In the opening paragraph he compares graphic novel fans to devotees of Wagner. But it's hard to imagine a New Yorker writer dismissing Wagnerians in such a heavy-handed manner, in part because you never know when they're carrying firebombs.
This is the part that really sets my teeth on edge.
“Watchmen,” like “V for Vendetta,” harbors ambitions of political satire, and, to be fair, it should meet the needs of any leering nineteen-year-old who believes that America is ruled by the military-industrial complex, and whose deepest fear—deeper even than that of meeting a woman who requests intelligent conversation—is that the Warren Commission may have been right all along.
Now, I haven't seen Watchmen, and I don't have many expectations of it. A lot of my friends, however, are in the expanded target demographic. You know, Trekkers, gamers, non-Scientologists who've read Battlefield Earth. And the thing is, a lot of these guys are husbands and fathers, and some are women. So the idea that anyone interested in Alan Moore must be pimply and terrified of girl cooties is demonstrably false. So the cocktail circuit insults are out of line.

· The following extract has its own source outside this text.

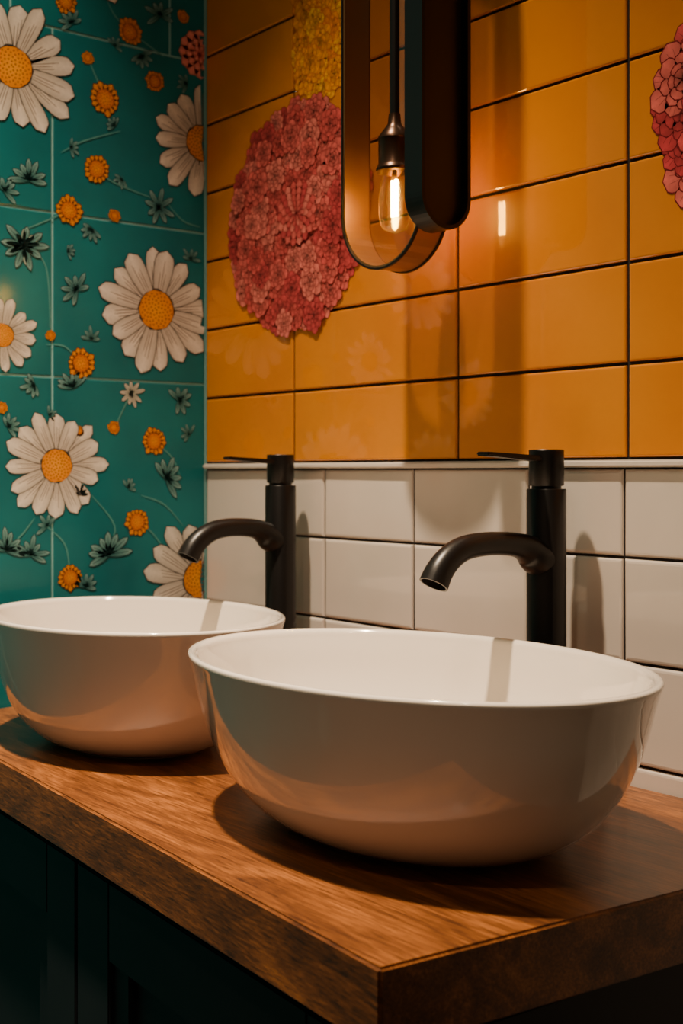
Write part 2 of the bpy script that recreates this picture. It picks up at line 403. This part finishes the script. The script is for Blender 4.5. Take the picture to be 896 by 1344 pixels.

I'm close to talking about "narrow social circles" and "elitist snobbery," but if Lane's article reduces me to the pseudo-populist rhetoric Karl Rove has gummed to mush, we all lose.
2 comments:
I have it on good councel that some of those fans are well educated, rational, mature adults.
Believe it.
I have a general rule about not typing people of a certain group when I'm not familiar with said group. For example, I try here not to make blanket statements about fundamentalists, because I'm not in a megachurch or anything. If you're not talking to people, you don't know what they're sayiing to each other.